▸ **Task inputs**
┌────────

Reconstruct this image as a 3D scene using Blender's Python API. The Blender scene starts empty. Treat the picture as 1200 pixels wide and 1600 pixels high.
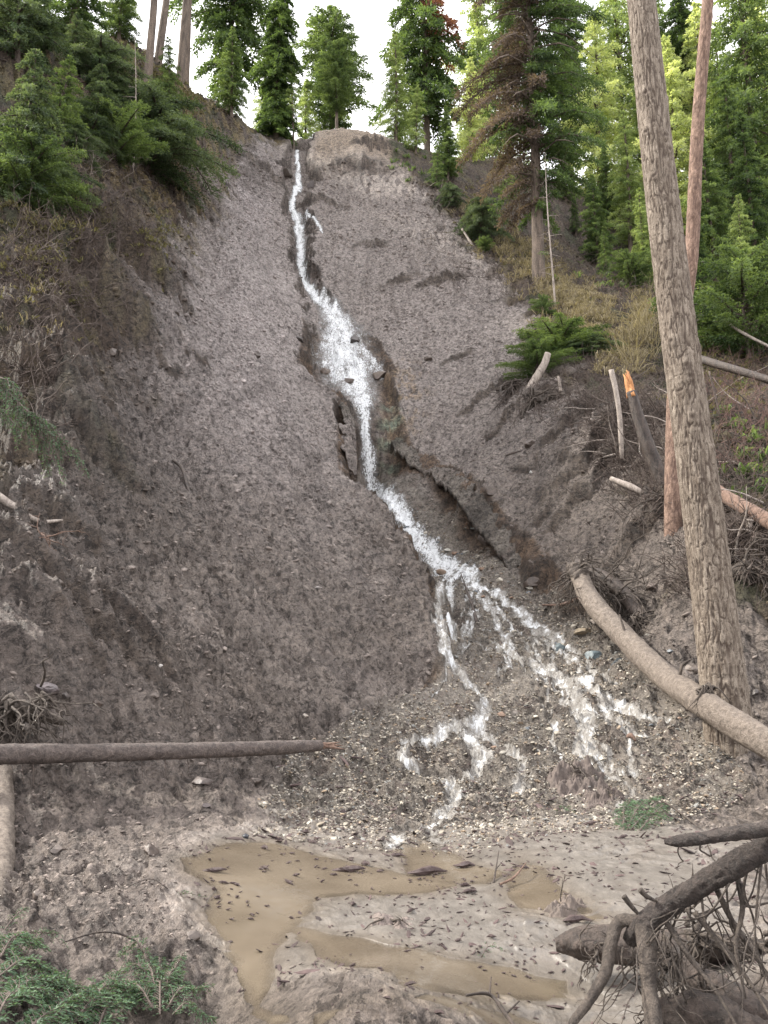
import bpy, math, random
import numpy as np

# ------------------------------------------------------------------ camera, sky, sun, exposure
S = bpy.context.scene
COL = S.collection
FPX = 1331.0                       # focal length in pixels of the 1200x1600 frame
PITCH = math.radians(10.0)
EYE = np.array([0.0, 0.0, 1.6])
cd = bpy.data.cameras.new('camera')
cam = bpy.data.objects.new('camera', cd); COL.objects.link(cam)
cam.location = EYE; cam.rotation_euler = (math.pi/2 + PITCH, 0, 0)
cd.sensor_fit = 'VERTICAL'; cd.sensor_height = 24.0; cd.lens = 24.0*FPX/1600.0
cd.clip_start = 0.1; cd.clip_end = 2000
S.camera = cam
SUN_EL, SUN_AZ = math.radians(40), math.radians(-74)     # azimuth measured from +Y towards +X
w = bpy.data.worlds.new('World'); S.world = w; w.use_nodes = True
nt = w.node_tree; bg = nt.nodes['Background']
sky = nt.nodes.new('ShaderNodeTexSky'); sky.sky_type = 'NISHITA'; sky.sun_disc = False
sky.sun_elevation = SUN_EL; sky.sun_rotation = SUN_AZ; sky.air_density = 1.0; sky.dust_density = 3.0
# thin white cloud veil mixed over the clear sky
tc = nt.nodes.new('ShaderNodeTexCoord'); nz = nt.nodes.new('ShaderNodeTexNoise')
nz.inputs['Scale'].default_value = 2.2; nz.inputs['Detail'].default_value = 6
rp = nt.nodes.new('ShaderNodeValToRGB'); rp.color_ramp.elements[0].position = .28; rp.color_ramp.elements[1].position = .55
rp.color_ramp.elements[0].color = (.4,.4,.4,1); rp.color_ramp.elements[1].color = (.9,.9,.9,1)
mx = nt.nodes.new('ShaderNodeMix'); mx.data_type = 'RGBA'; mx.inputs[7].default_value = (9.4, 9.25, 9.3, 1)
nt.links.new(tc.outputs['Generated'], nz.inputs['Vector']); nt.links.new(nz.outputs['Fac'], rp.inputs['Fac'])
nt.links.new(rp.outputs['Color'], mx.inputs[0]); nt.links.new(sky.outputs['Color'], mx.inputs[6])
nt.links.new(mx.outputs[2], bg.inputs['Color']); bg.inputs['Strength'].default_value = 0.12
sd = bpy.data.lights.new('sun', 'SUN'); sun = bpy.data.objects.new('sun', sd); COL.objects.link(sun)
sd.energy = 2.6; sd.angle = math.radians(6.0); sd.color = (1.0, .95, .86)
sv = np.array([math.sin(SUN_AZ)*math.cos(SUN_EL), math.cos(SUN_AZ)*math.cos(SUN_EL), math.sin(SUN_EL)])
from mathutils import Vector
sun.rotation_euler = Vector(-sv).to_track_quat('-Z', 'Y').to_euler(); sun.location = (-20, 20, 60)
S.view_settings.view_transform = 'Standard'; S.view_settings.look = 'None'
S.view_settings.exposure = 1.6; S.view_settings.gamma = 1
S.cycles.max_bounces = 6; S.cycles.transparent_max_bounces = 8

# ------------------------------------------------------------------ noise
def _hash(ix, iy, iz, seed):
    h = (ix*374761393 + iy*668265263 + iz*2147483647 + seed*1274126177) & 0xffffffff
    h = ((h ^ (h >> 13))*1274126177) & 0xffffffff
    return (h ^ (h >> 16)) & 0xffffffff
def perlin(x, y, seed=0):
    x = np.asarray(x, float); y = np.asarray(y, float)
    xi = np.floor(x).astype(np.int64); yi = np.floor(y).astype(np.int64)
    xf = x-xi; yf = y-yi
    u = xf*xf*xf*(xf*(xf*6-15)+10); v = yf*yf*yf*(yf*(yf*6-15)+10)
    def g(a, b, dx, dy):
        t = _hash(a, b, 0, seed)*(2*math.pi/4294967296.0)
        return np.cos(t)*dx+np.sin(t)*dy
    n0 = g(xi, yi, xf, yf); n1 = g(xi+1, yi, xf-1, yf)
    n2 = g(xi, yi+1, xf, yf-1); n3 = g(xi+1, yi+1, xf-1, yf-1)
    return ((n0*(1-u)+n1*u)*(1-v)+(n2*(1-u)+n3*u)*v)*1.5
def vnoise3(x, y, z, seed=0):
    xi, yi, zi = [np.floor(a).astype(np.int64) for a in (x, y, z)]
    xf, yf, zf = x-xi, y-yi, z-zi
    u, v, w_ = [a*a*(3-2*a) for a in (xf, yf, zf)]
    r = 0
    for dx in (0, 1):
        for dy in (0, 1):
            for dz in (0, 1):
                r = r + _hash(xi+dx, yi+dy, zi+dz, seed)/4294967296.0*(u if dx else 1-u)*(v if dy else 1-v)*(w_ if dz else 1-w_)
    return r*2-1
def fbm(x, y, seed=0, oct=4):
    r = 0; a = 1; f = 1
    for i in range(oct):
        r = r+a*perlin(x*f, y*f, seed+i); a *= .5; f *= 2.03
    return r
def sst(a, b, x):
    t = np.clip((x-a)/(b-a), 0, 1); return t*t*(3-2*t)

# ------------------------------------------------------------------ pixels (of the 1200x1600 frame) <-> world
cp, sp_ = math.cos(PITCH), math.sin(PITCH)
def ray(px, py):
    a = (np.asarray(px, float)-600)/FPX; b = (800-np.asarray(py, float))/FPX
    return np.stack([a, cp-sp_*b, sp_+cp*b], -1)
def P(px, py, Y):                                   # the point at forward distance Y seen at a pixel
    d = ray(px, py); return EYE+d*(np.asarray(Y, float)/d[..., 1])[..., None]

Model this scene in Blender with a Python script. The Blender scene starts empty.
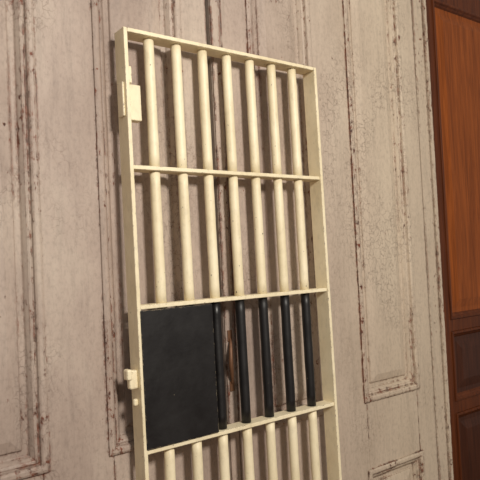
import bpy, bmesh, math, random
from mathutils import Vector, Matrix
random.seed(3)
scene=bpy.context.scene
scene.view_settings.view_transform='Standard'
scene.view_settings.look='None'

# ---------------------------------------------------------------- node helpers
def new_mat(name):
    m=bpy.data.materials.new(name); m.use_nodes=True
    nt=m.node_tree; nt.nodes.clear()
    out=nt.nodes.new('ShaderNodeOutputMaterial'); b=nt.nodes.new('ShaderNodeBsdfPrincipled')
    nt.links.new(b.outputs[0],out.inputs[0])
    return m,nt,b
def N(nt,t,**kw):
    n=nt.nodes.new(t)
    for k,v in kw.items(): setattr(n,k,v)
    return n
def coords(nt,scale=(1,1,1),obj=True):
    g=N(nt,'ShaderNodeNewGeometry'); mp=N(nt,'ShaderNodeMapping'); mp.inputs['Scale'].default_value=scale
    nt.links.new(g.outputs['Position'],mp.inputs['Vector']); return mp.outputs[0]
def noise(nt,scale,nscale,detail=6,rough=.6,dist=0):
    n=N(nt,'ShaderNodeTexNoise'); n.inputs['Scale'].default_value=nscale
    n.inputs['Detail'].default_value=detail; n.inputs['Roughness'].default_value=rough; n.inputs['Distortion'].default_value=dist
    nt.links.new(coords(nt,scale),n.inputs['Vector']); return n.outputs['Fac']
def ramp(nt,fac,stops,interp='LINEAR'):
    r=N(nt,'ShaderNodeValToRGB'); r.color_ramp.interpolation=interp
    e=r.color_ramp.elements
    while len(e)<len(stops): e.new(.5)
    for i,(p,c) in enumerate(stops):
        e[i].position=p; e[i].color=(c,c,c,1) if not isinstance(c,tuple) else (c+(1,))
    nt.links.new(fac,r.inputs[0]); return r.outputs[0]
def mix(nt,fac,a,b,mode='MIX'):
    m=N(nt,'ShaderNodeMix',data_type='RGBA',blend_type=mode)
    for sock,v in ((m.inputs[0],fac),(m.inputs[6],a),(m.inputs[7],b)):
        if isinstance(v,(int,float)): sock.default_value=v
        elif isinstance(v,tuple): sock.default_value=v+(1,)
        else: nt.links.new(v,sock)
    return m.outputs[2]
def math_(nt,op,a,b=0,clamp=False):
    m=N(nt,'ShaderNodeMath',operation=op,use_clamp=clamp)
    for i,v in enumerate((a,b)):
        if isinstance(v,(int,float)): m.inputs[i].default_value=v
        else: nt.links.new(v,m.inputs[i])
    return m.outputs[0]
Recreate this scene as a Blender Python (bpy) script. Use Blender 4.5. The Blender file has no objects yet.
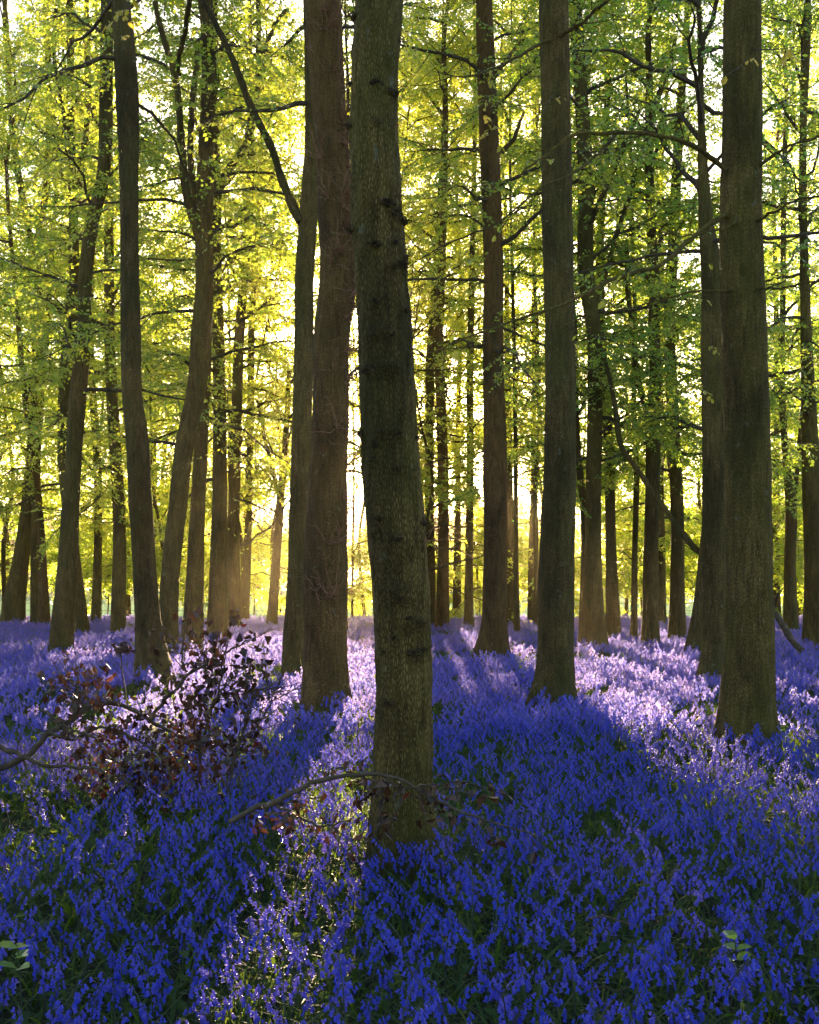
import bpy, math, random
import numpy as np
from mathutils import Vector

R = math.radians
rng = np.random.default_rng(11)
random.seed(5)
C = bpy.context.scene.collection
SC = bpy.context.scene

# ------------------------------------------------------------------ camera constants
F, CX, HY, CAMZ = 1194.0, 409.5, 583.0, 1.6
SUN_EL, SUN_AZ = R(10.1), R(0.1)
TAN = math.tan(SUN_EL)
SUNV = np.array([math.sin(SUN_AZ) * math.cos(SUN_EL), math.cos(SUN_AZ) * math.cos(SUN_EL), math.sin(SUN_EL)])


def W(px, py, d):
    return np.array([(px - CX) * d / F, d, CAMZ + (HY - py) * d / F])


def ground_z(x, y):
    return 0.05 * np.sin(x * 0.9 + 0.4 * y) * np.cos(y * 0.7 - 0.3 * x) + 0.03 * np.sin(x * 2.1 - y * 1.3)


# ------------------------------------------------------------------ noise
def vnoise(P, seed=0):
    P = np.asarray(P, dtype=np.float64)
    i = np.floor(P).astype(np.int64)
    f = P - i
    f = f * f * (3 - 2 * f)
    out = np.zeros(len(P))

    def h(a, b, c):
        n = (a * 374761393 + b * 668265263 + c * 1274126177 + seed * 974634533) & 0xFFFFFFFF
        n = ((n ^ (n >> 13)) * 1103515245) & 0xFFFFFFFF
        n = ((n ^ (n >> 16)) * 2246822519) & 0xFFFFFFFF
        return (n & 0xFFFFFF) / float(0xFFFFFF)
    for dx in (0, 1):
        for dy in (0, 1):
            for dz in (0, 1):
                w = (f[:, 0] if dx else 1 - f[:, 0]) * (f[:, 1] if dy else 1 - f[:, 1]) * (f[:, 2] if dz else 1 - f[:, 2])
                out += w * h(i[:, 0] + dx, i[:, 1] + dy, i[:, 2] + dz)
    return out


# ------------------------------------------------------------------ mesh collector
class MB:
    def __init__(s):
        s.V, s.F, s.M, s.T, s.n = [], [], [], [], 0

    def add(s, V, Fq, mat=0, tint=0.5):
        V = np.asarray(V, dtype=np.float32).reshape(-1, 3)
        Fq = np.asarray(Fq, dtype=np.int64)
        if len(Fq) == 0:
            return
        s.V.append(V)
        s.F.append(Fq + s.n)
        s.M.append(np.full(len(Fq), mat, dtype=np.int32))
        s.T.append(np.broadcast_to(np.asarray(tint, dtype=np.float32), (len(Fq),)).copy())
        s.n += len(V)

    def merge(s, o, mat_off=0):
        for V, Fq, M, T in zip(o.V, o.F, o.M, o.T):
            pass
        base = s.n
        for V in o.V:
            s.V.append(V)
        for Fq in o.F:
            s.F.append(Fq + base)
        s.M += [m + mat_off for m in o.M]
        s.T += o.T
        s.n += o.n

    def mesh(s, name, mats, off=(0, 0, 0), smooth=True, attr=None):
        me = bpy.data.meshes.new(name)
        V = (np.concatenate(s.V) if s.V else np.zeros((0, 3))) - np.asarray(off, dtype=np.float32)
        V = V.astype(np.float32)
        me.vertices.add(len(V))
        me.vertices.foreach_set('co', V.ravel())
        if s.F:
            li = np.concatenate([f.ravel() for f in s.F]).astype(np.int32)
            ln = np.concatenate([np.full(len(f), f.shape[1], dtype=np.int32) for f in s.F])
            st = np.concatenate([[0], np.cumsum(ln)[:-1]]).astype(np.int32)
            me.loops.add(len(li))
            me.loops.foreach_set('vertex_index', li)
            me.polygons.add(len(ln))
            me.polygons.foreach_set('loop_start', st)
            me.polygons.foreach_set('material_index', np.concatenate(s.M))
            me.polygons.foreach_set('use_smooth', np.full(len(ln), smooth, dtype=bool))
            a = me.attributes.new('tint', 'FLOAT', 'FACE')
            a.data.foreach_set('value', np.concatenate(s.T))
        for m in mats:
            me.materials.append(m)
        me.update(calc_edges=True)
        return me

    def build(s, name, mats, parent=None, loc=(0, 0, 0), smooth=True):
        me = s.mesh(name, mats, loc, smooth)
        o = bpy.data.objects.new(name, me)
        C.objects.link(o)
        if parent is not None:
            o.parent = parent
        else:
            o.location = loc
        return o


def grid_faces(n, k):
    i = np.arange(n - 1)[:, None] * k
    j = np.arange(k)[None, :]
    a = i + j
    b = i + (j + 1) % k
    return np.stack([a, b, b + k, a + k], -1).reshape(-1, 4)


def tubes(mb, P, Rr, k=5, mat=0, tint=0.5):
    """P (T,n,3) centre lines, Rr (T,n) radii"""
    P = np.asarray(P, dtype=np.float64)
    T, n, _ = P.shape
    if T == 0:
        return
    t = np.gradient(P, axis=1)
    t /= np.linalg.norm(t, axis=2, keepdims=True) + 1e-9
    ref = np.where(np.abs(t[:, :1, 2:3]) > 0.8, np.array([1.0, 0, 0]), np.array([0, 0, 1.0]))
    e1 = np.cross(t, np.broadcast_to(ref, t.shape))
    e1 /= np.linalg.norm(e1, axis=2, keepdims=True) + 1e-9
    e2 = np.cross(t, e1)
    th = np.arange(k) * 2 * math.pi / k
    V = P[:, :, None, :] + Rr[:, :, None, None] * (np.cos(th)[None, None, :, None] * e1[:, :, None, :] + np.sin(th)[None, None, :, None] * e2[:, :, None, :])
    Fq = grid_faces(n, k)
    Fa = (Fq[None] + (np.arange(T) * n * k)[:, None, None]).reshape(-1, 4)
    tt = tint if np.isscalar(tint) else np.repeat(np.asarray(tint), len(Fq))
    mb.add(V.reshape(-1, 3), Fa, mat, tt)


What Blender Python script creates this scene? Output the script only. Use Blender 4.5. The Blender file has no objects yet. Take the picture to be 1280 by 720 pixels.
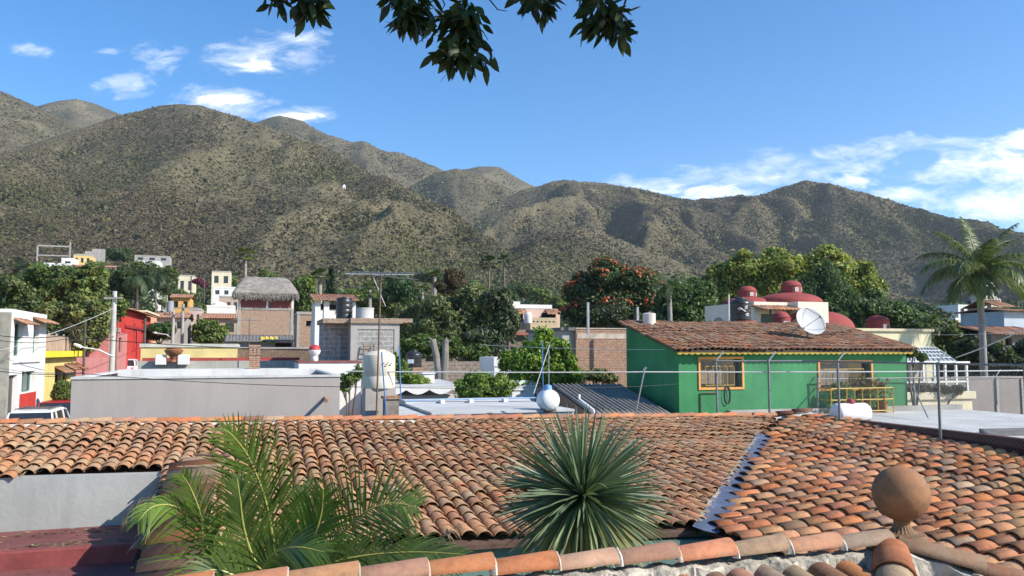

└────────

▸ **Exercise task**
Keep to the lines between the line with "Model this scene" and the line with "scene.view_settings.look='None'", inclusive, and transcribe them without pictures.

▸ **Solved problem**
Model this scene in Blender with a Python script. The Blender scene starts empty.
import bpy, bmesh, math, random
from mathutils import Vector, Matrix
random.seed(3)
scene=bpy.context.scene
scene.view_settings.view_transform='Standard'
scene.view_settings.look='None'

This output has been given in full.